··· RECORDS TO PROCESS
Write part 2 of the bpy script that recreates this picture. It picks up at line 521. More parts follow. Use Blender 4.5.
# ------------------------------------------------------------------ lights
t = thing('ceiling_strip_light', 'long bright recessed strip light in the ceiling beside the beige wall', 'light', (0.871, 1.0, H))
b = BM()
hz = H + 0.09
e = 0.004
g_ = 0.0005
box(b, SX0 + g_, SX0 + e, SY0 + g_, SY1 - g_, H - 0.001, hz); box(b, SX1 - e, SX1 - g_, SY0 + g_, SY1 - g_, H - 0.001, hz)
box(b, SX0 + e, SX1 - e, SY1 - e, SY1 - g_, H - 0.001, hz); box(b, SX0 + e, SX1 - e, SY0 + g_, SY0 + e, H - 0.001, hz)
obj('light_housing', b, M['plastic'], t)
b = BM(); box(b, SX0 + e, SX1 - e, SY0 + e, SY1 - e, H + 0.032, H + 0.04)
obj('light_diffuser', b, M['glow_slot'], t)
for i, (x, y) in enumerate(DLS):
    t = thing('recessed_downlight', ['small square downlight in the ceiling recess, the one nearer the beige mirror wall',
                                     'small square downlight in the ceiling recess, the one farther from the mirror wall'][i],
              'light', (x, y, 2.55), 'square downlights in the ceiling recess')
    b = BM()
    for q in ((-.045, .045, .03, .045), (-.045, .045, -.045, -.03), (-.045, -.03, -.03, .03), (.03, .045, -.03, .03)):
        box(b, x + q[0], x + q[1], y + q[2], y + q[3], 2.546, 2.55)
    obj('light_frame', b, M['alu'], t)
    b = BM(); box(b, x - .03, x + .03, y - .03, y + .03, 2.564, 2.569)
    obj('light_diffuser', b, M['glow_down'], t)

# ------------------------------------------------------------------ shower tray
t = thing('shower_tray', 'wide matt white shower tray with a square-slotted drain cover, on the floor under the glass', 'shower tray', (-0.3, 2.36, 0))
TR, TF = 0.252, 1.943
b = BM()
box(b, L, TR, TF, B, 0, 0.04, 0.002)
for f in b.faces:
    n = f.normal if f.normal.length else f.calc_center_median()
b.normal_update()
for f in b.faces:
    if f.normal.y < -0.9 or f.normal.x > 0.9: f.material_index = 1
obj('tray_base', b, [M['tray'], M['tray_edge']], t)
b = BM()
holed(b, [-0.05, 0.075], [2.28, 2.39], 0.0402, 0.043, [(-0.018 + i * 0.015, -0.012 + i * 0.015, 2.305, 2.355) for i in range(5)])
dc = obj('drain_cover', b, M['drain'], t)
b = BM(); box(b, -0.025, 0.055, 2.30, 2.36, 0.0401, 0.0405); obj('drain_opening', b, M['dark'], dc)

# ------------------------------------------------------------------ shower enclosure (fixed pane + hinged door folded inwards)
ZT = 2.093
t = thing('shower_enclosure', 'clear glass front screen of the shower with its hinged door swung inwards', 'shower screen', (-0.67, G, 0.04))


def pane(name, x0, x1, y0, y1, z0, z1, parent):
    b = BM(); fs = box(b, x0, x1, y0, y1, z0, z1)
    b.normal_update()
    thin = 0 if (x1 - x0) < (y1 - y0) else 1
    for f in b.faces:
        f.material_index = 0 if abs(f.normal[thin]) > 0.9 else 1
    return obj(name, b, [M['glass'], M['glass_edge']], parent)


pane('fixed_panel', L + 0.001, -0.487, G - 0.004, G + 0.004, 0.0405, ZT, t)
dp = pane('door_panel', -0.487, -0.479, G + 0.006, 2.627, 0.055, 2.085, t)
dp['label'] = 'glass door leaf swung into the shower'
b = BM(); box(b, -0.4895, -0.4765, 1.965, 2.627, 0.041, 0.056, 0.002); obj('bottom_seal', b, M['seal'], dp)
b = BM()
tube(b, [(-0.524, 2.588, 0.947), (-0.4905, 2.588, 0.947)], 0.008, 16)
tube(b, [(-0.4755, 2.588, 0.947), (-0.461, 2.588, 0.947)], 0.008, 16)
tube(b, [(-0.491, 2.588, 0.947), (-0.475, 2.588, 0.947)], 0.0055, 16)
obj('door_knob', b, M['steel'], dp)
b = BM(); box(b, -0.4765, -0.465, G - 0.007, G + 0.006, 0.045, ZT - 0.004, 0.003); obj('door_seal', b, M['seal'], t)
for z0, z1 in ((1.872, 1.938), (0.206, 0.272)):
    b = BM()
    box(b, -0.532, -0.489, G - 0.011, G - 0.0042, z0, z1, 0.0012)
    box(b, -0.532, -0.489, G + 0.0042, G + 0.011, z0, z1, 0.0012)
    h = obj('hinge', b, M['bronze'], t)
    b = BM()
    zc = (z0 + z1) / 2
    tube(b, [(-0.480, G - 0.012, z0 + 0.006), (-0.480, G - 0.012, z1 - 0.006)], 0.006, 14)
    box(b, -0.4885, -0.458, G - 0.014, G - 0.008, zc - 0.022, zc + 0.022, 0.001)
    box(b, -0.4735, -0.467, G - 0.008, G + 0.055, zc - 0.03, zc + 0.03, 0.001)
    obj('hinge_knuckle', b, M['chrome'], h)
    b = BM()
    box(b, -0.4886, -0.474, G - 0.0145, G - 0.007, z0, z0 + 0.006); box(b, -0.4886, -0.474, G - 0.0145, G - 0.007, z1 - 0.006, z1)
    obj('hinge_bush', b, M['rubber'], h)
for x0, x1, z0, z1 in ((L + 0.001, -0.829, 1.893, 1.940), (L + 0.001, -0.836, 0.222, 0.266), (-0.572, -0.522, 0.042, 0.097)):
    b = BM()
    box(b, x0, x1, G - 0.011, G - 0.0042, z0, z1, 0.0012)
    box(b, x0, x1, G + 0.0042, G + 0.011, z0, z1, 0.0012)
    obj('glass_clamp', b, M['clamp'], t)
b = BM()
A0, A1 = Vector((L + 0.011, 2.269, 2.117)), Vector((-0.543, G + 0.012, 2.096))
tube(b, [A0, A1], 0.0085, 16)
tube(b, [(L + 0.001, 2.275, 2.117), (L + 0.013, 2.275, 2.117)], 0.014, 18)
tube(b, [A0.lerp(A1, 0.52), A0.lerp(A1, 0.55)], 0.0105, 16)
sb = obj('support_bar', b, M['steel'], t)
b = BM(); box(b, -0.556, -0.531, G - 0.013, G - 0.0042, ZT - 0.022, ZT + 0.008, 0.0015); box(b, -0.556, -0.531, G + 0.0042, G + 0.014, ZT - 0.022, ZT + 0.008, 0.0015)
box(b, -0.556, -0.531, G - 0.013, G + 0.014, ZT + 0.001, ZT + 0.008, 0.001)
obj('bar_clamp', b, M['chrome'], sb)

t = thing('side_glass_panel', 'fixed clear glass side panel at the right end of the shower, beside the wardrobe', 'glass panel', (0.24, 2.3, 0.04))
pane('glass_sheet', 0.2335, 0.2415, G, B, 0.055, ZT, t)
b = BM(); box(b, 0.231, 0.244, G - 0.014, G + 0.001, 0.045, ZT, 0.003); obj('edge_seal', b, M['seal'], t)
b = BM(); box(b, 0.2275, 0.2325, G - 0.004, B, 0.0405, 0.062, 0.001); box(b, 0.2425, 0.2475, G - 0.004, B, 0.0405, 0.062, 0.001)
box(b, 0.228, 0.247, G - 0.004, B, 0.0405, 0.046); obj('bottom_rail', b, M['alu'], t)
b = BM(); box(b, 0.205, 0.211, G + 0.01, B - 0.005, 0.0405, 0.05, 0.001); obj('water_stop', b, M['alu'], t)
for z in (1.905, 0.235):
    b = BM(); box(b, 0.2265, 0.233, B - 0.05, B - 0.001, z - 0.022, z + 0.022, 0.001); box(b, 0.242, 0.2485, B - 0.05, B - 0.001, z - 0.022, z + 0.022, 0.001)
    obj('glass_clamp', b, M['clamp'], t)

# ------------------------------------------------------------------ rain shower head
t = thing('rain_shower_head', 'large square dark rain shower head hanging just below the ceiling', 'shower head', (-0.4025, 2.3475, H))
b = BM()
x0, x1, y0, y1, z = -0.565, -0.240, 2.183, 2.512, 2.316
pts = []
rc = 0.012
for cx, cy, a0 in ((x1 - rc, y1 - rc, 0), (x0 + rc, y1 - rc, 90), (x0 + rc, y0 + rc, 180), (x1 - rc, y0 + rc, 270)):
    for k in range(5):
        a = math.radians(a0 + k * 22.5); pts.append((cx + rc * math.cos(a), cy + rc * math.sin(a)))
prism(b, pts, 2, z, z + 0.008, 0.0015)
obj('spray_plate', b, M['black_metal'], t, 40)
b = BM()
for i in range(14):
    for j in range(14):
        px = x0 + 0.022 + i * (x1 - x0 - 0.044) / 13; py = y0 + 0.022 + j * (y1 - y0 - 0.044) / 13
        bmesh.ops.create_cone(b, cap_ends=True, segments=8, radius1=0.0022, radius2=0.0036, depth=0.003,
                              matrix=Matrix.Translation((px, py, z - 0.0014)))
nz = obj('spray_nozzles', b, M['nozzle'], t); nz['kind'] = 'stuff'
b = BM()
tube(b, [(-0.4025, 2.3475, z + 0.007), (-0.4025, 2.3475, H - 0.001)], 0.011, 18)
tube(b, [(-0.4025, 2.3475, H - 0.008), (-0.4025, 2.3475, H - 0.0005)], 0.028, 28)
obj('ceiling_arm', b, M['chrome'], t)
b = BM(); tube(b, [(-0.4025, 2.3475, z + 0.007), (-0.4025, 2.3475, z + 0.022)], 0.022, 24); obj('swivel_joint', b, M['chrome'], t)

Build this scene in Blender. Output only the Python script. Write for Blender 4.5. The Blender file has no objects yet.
······
WHAT IS BEING ASKED:
Quote the records above exactly, from the first line through the line containing "obj('light_diffuser', b, M['glow_down'], t)", and nothing more.

TASK RESULT:
Write part 2 of the bpy script that recreates this picture. It picks up at line 521. More parts follow. Use Blender 4.5.
# ------------------------------------------------------------------ lights
t = thing('ceiling_strip_light', 'long bright recessed strip light in the ceiling beside the beige wall', 'light', (0.871, 1.0, H))
b = BM()
hz = H + 0.09
e = 0.004
g_ = 0.0005
box(b, SX0 + g_, SX0 + e, SY0 + g_, SY1 - g_, H - 0.001, hz); box(b, SX1 - e, SX1 - g_, SY0 + g_, SY1 - g_, H - 0.001, hz)
box(b, SX0 + e, SX1 - e, SY1 - e, SY1 - g_, H - 0.001, hz); box(b, SX0 + e, SX1 - e, SY0 + g_, SY0 + e, H - 0.001, hz)
obj('light_housing', b, M['plastic'], t)
b = BM(); box(b, SX0 + e, SX1 - e, SY0 + e, SY1 - e, H + 0.032, H + 0.04)
obj('light_diffuser', b, M['glow_slot'], t)
for i, (x, y) in enumerate(DLS):
    t = thing('recessed_downlight', ['small square downlight in the ceiling recess, the one nearer the beige mirror wall',
                                     'small square downlight in the ceiling recess, the one farther from the mirror wall'][i],
              'light', (x, y, 2.55), 'square downlights in the ceiling recess')
    b = BM()
    for q in ((-.045, .045, .03, .045), (-.045, .045, -.045, -.03), (-.045, -.03, -.03, .03), (.03, .045, -.03, .03)):
        box(b, x + q[0], x + q[1], y + q[2], y + q[3], 2.546, 2.55)
    obj('light_frame', b, M['alu'], t)
    b = BM(); box(b, x - .03, x + .03, y - .03, y + .03, 2.564, 2.569)
    obj('light_diffuser', b, M['glow_down'], t)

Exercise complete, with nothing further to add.